But on the street in Burlington, Kim Jordan says Dean has oversold his accomplishments.

(Jordan) “I know that although attempts have been made, health care in Vermont is not at the paramount point that he claims it is in order to make health care available to the rest of the country. And there were a lot of opportunities available to him.”

(Dillon) His record includes passage of the nation’s first law to extend the legal benefits of marriage to same-sex couples. But during his 11 years as governor, Dean quarreled frequently with activists on the left.

(Rivers) “I think he was very adept at marginalizing the progressive wing of the Democratic Party.”

(Dillon) Former Vermont state senator Cheryl Rivers, a Democrat, remembers a very different Howard Dean than the image that’s developed on the campaign trail. As chairman of the state Senate Finance Committee, she fought with Dean over his plans to cut welfare benefits.

(Rivers) “Low income programs were definitely not a priority for him. I don’t think he specifically went after them, but they were not a priority.”

(Dillon) In the 1990s, Dean pushed the state to buy hundreds of thousands of acres to protect land from development. Environmentalists applaud this record on land conservation, but some say Dean was too eager to compromise in other areas. Mark Sinclair directs the Vermont office of the Conservation Law Foundation.

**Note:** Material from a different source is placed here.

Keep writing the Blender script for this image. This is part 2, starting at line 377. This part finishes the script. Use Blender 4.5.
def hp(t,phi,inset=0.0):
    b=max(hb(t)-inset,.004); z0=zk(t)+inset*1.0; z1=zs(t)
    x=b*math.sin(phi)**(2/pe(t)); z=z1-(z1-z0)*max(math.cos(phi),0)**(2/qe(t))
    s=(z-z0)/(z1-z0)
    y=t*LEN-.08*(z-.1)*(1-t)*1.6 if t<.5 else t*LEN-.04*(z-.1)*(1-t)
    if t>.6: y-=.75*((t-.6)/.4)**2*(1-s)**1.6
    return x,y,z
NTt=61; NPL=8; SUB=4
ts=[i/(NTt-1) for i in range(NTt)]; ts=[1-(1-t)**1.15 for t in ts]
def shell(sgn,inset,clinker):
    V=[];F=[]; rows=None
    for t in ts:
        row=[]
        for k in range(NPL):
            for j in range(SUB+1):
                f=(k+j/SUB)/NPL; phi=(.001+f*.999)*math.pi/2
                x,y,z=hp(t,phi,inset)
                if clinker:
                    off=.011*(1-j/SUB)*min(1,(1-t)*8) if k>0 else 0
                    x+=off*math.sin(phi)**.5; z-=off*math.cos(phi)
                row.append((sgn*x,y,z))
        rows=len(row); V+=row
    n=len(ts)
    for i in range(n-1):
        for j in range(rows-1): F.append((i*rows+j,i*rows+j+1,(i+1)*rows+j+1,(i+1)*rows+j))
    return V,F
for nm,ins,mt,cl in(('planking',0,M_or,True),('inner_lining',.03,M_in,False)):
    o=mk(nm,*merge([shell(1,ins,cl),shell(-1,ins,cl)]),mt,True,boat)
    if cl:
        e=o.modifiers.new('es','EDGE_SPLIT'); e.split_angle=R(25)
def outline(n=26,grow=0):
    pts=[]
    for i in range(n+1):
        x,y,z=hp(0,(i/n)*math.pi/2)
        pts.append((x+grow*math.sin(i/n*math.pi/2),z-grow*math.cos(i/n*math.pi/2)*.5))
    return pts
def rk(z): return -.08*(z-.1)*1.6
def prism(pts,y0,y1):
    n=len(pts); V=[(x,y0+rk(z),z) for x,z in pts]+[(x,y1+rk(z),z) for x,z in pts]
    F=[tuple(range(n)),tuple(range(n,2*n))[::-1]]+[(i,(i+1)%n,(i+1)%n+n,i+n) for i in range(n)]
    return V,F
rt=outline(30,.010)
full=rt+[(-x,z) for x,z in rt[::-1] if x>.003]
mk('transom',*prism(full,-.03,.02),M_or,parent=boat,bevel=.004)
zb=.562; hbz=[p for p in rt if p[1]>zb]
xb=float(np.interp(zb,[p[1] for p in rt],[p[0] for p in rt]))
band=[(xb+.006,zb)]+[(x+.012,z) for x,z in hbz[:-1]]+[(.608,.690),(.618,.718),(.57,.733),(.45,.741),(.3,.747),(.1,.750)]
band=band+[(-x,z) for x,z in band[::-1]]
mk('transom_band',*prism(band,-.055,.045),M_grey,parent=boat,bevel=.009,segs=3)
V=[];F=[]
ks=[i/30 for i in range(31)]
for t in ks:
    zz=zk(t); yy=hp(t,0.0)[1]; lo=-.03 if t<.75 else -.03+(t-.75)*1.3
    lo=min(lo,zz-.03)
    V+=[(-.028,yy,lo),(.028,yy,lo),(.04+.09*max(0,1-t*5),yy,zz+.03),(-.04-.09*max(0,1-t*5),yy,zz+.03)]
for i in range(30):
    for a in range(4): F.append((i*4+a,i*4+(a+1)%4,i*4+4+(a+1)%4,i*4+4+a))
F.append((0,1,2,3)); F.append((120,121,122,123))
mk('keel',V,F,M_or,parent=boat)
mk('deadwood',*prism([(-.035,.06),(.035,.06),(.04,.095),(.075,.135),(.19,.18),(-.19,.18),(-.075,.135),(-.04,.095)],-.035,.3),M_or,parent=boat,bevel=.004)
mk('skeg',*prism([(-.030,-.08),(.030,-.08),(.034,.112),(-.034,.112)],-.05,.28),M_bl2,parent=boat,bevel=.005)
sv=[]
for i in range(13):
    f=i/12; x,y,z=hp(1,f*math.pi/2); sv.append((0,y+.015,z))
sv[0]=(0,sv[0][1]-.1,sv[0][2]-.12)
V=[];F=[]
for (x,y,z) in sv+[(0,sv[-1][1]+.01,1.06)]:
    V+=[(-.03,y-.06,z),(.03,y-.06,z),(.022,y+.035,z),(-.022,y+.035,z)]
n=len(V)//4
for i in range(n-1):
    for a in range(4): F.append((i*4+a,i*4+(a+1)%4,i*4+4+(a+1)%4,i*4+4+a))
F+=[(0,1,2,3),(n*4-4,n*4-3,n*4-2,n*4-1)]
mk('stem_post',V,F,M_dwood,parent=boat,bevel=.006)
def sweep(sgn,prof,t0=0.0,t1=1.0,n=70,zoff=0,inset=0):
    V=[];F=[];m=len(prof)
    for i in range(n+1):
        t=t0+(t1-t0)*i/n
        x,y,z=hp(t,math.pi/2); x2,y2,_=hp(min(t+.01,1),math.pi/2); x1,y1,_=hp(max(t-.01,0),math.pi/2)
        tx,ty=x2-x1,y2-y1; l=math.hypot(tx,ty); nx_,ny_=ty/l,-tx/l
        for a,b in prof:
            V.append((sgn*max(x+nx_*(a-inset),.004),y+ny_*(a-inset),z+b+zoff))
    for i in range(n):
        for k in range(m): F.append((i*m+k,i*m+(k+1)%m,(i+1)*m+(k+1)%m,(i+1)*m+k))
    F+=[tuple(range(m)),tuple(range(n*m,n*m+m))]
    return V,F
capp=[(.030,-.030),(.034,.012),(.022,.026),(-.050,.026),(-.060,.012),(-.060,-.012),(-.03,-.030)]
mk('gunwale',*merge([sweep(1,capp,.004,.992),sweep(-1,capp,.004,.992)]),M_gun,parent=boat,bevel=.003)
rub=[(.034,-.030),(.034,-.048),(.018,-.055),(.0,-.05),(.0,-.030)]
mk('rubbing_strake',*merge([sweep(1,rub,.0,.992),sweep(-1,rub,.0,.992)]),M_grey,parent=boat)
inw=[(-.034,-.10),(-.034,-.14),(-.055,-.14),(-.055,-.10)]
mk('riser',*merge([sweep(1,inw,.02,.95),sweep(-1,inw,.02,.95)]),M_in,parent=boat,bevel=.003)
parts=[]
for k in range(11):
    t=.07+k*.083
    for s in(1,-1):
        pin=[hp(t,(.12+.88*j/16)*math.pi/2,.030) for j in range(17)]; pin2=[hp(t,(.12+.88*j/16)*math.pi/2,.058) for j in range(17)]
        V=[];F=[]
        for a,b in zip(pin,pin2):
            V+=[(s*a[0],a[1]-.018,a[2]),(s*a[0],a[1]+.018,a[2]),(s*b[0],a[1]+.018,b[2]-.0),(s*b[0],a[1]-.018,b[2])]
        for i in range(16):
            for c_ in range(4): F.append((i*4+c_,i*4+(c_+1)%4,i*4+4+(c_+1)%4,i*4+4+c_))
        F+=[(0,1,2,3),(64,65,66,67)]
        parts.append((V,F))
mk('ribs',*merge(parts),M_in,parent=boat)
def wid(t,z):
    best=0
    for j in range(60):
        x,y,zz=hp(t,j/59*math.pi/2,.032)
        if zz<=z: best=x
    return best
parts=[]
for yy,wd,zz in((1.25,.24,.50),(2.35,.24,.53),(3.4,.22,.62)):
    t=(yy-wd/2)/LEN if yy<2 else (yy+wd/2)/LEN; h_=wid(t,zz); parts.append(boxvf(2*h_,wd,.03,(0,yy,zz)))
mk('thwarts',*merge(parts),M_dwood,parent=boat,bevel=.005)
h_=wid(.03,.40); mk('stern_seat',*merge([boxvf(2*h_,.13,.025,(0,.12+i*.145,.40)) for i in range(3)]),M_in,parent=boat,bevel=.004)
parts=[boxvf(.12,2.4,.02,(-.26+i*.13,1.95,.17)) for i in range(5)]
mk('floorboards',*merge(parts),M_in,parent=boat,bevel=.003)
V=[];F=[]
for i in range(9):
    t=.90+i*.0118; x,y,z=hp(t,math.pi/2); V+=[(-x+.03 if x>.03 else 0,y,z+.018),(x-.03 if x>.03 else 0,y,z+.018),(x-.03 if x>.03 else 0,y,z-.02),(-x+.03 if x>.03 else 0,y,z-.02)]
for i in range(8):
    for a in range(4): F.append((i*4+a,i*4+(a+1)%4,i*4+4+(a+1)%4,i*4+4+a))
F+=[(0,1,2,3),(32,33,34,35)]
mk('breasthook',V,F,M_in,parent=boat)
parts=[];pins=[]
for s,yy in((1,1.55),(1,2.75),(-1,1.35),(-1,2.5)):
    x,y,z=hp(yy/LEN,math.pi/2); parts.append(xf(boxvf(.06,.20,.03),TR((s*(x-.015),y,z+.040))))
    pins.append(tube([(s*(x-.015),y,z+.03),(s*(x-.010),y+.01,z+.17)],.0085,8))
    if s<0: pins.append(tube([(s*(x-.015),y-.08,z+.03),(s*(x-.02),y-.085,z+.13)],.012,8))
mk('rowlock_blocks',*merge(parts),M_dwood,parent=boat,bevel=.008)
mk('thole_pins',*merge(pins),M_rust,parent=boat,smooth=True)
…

(Sinclair) “He was a big booster for major business interests, like the ski industry and the utility industry. As a result during his reign you saw Vermont become more like the rest of the country in terms of seeing sprawl, increased water pollution, increased air pollution.”

(Dillon) And yet, Sinclair says Dean probably has the strongest environmental record of all the major candidates. And along with many other Vermont voters Sinclair wants Dean to win the nomination.

For NPR news, I’m John Dillon in Burlington, Vermont.